A: I became involved with CAESAR through my relationship with Uli Edel. We had already worked together on The Mists of Avalon, and we had a good rapport. We would sit in each other's hotel rooms, acting out scenes. We're both shameless hams. And it was great fun, so we were interested in doing something else together. I was no expert on Caesar, but I had always been fascinated by Greek mythology and I earned a masters in Greek myth and tragedy. But I had never gotten as far as Rome, which was great because I didn't feel intimidated. I had already written a few Greek tragedies (I use the term loosely), and I had such reverance for the Greeks that it was not always easy to write them. But Romans were new to me,
so I could have a bit of fun with them.
Q: What sources did you use for your research?

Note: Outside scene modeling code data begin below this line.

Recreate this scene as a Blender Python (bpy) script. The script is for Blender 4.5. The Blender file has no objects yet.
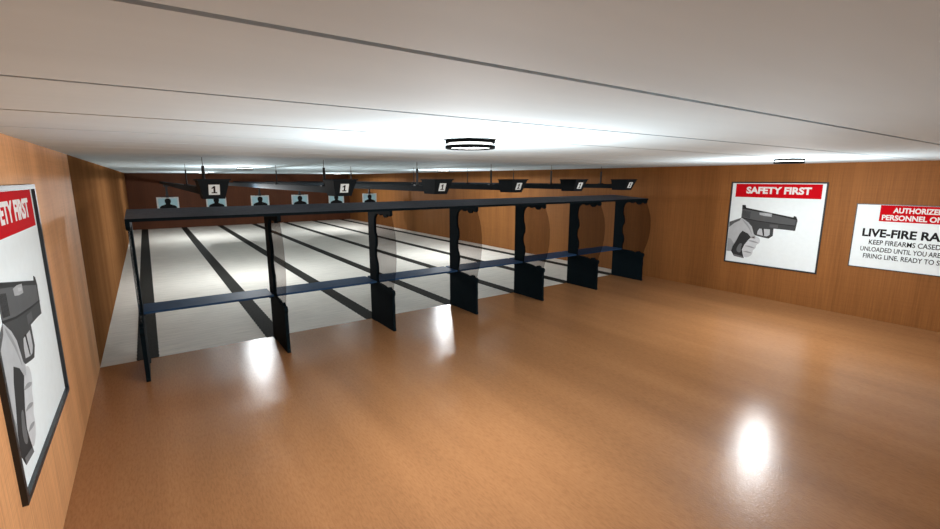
import bpy, bmesh, math, random
from mathutils import Vector, Matrix
random.seed(4)
SC = bpy.context.scene
COL = SC.collection

# ------------------------------------------------------------------ camera
CAM = (0.7198, -7.3594, 2.4089)
cd = bpy.data.cameras.new('camera')
cam = bpy.data.objects.new('camera', cd)
COL.objects.link(cam)
cam.location = CAM
cam.rotation_euler = (math.radians(90 - 10.536), 0, -math.radians(35.009))
cd.sensor_fit = 'HORIZONTAL'
cd.sensor_width = 36.0
cd.lens = 36.0 * 458.1 / 940.0
cd.clip_start = 0.02
cd.clip_end = 200
SC.camera = cam

# ------------------------------------------------------------------ world, exposure
w = bpy.data.worlds.new('world')
SC.world = w
w.use_nodes = True
w.node_tree.nodes['Background'].inputs[0].default_value = (0.9, 0.95, 1, 1)
w.node_tree.nodes['Background'].inputs[1].default_value = 0.02
SC.view_settings.view_transform = 'Standard'
SC.view_settings.look = 'None'
SC.view_settings.gamma = 1.0
SC.view_settings.exposure = 0.0
SC.view_settings.use_curve_mapping = False

# lamps of the place: (x, y, watts of its light, light height)
LAMPS = [
    (2.76, -4.45, 170, 1.90), (8.39, -4.45, 170, 1.90),
    (2.76, 5.05, 168, 1.98), (8.40, 5.05, 168, 1.98),
    (2.76, 14.8, 140, 1.98), (8.40, 14.8, 140, 1.98),
]
LAMP_COLOR = (0.955, 0.985, 1.0)

# ------------------------------------------------------------------ dimensions
W = 10.898       # room width
H = 2.70         # ceiling
YB = 20.0        # back wall
YF = -8.9        # wall behind the camera
X0, S = 0.514, 1.6352
DIVX = [X0 + S * i for i in range(7)]
LANEX = [1.385 + 1.626 * i for i in range(6)]
D = 0.87

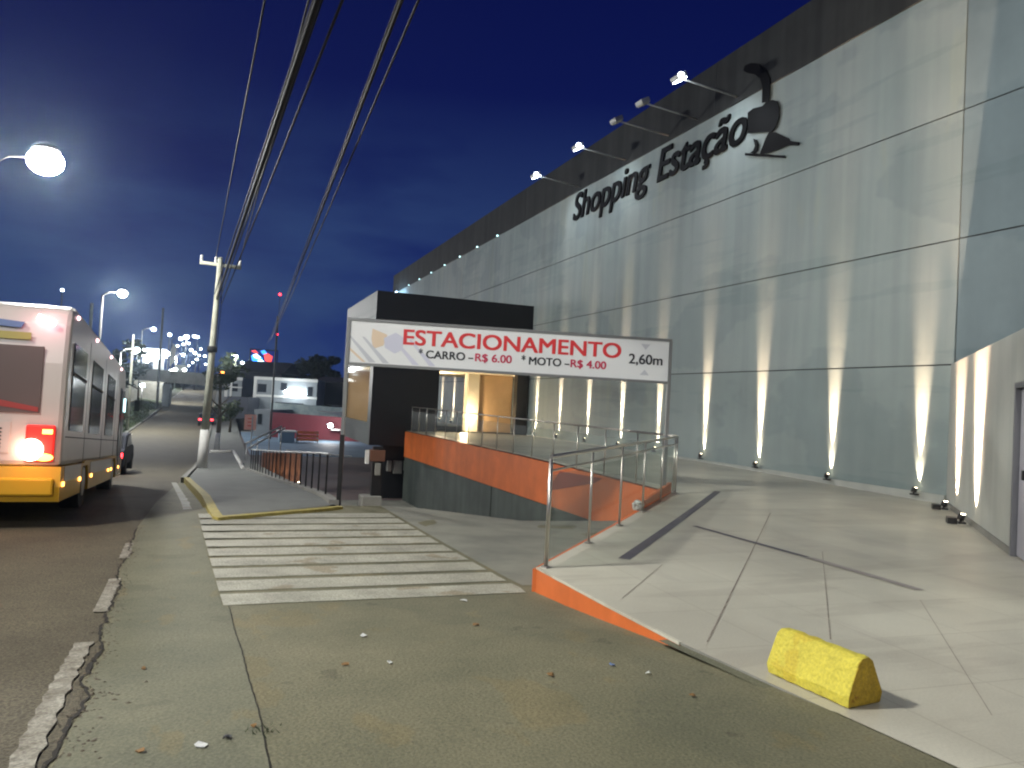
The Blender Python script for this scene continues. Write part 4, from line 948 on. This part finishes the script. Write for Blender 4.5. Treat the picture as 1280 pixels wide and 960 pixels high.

A: The main sources were Plutarch, Suetonius and Uli Edel. I include the director because he has such an epic vision and is such a history buff - it has always been difficult to pull him away from his pile of books. He is passionate about getting everything right. We would also watch movies for inspiration - Ben Hur, Spartacus - and read plays and biographies and source material written at the time, such as letters written by Caesar himself. Was it historically accurate? Well, when your most dubious material comes straight from the source, you realize how much of a fiction history actually is. Caesar had motives for embellishing and exaggerating in his letters - the main motive being self-glorification. If his Roman army vanquished
25,000 Gauls, he might add a zero to the end of that and say they were 250,000. He was one of the greatest self-publicists of all time. He knew how to win the people over - and public opinion mattered as much then as it does now.
Q: What type of man do you see Julius Caesar as, after doing so much research on his life?
A: He was limitlessly ambitious, daring and flawed. No one who could climb from languishing in obscurity to running the greatest empire in the history of the world could be expected to be a perfect father, a model husband or a nice guy. His behavior was obsessive and his ethics compromised. He had the soul of a poet and could hold a crowd in the palm of his hand. He was larger than life - half angel, half devil. He didn't walk on the same ground as most of the rest of us. He was a phenomenon, and he was a man, swinging from ecstasy to despair to vision to rage. His commitment to politics compromised his personal life, needless to say. But that's natural, I think. You have to choose the volume of your own life. You can't live at all volumes at once.
Q: What makes historical epics such great entertainment?
A: I recently saw a great Indian film that is very popular here in France, called Devdas. It wasn't historical, but it was epic (more than three hours), and it was about so many things. It showed you profound romantic love, unfathomable betrayals, curses and vengeances and promises broken and promises kept. It was enormous - like a Shakepeare play. And audiences love it! People love big stories. The emotions are enormous because the stakes are so high. No one is wondering who to call to have their couch reupholstered. They're wondering how to feed thousands, conquer nations and bed queens. The
decisions of a single man will affect the future of a race. The Greeks said a tragic hero had to live somewhere between gods and men. To represent an average man could be done only in comedy. The historical epic is one of the few modern forms in which one can explore the character of a person who was, in a sense, half-human and half-divine.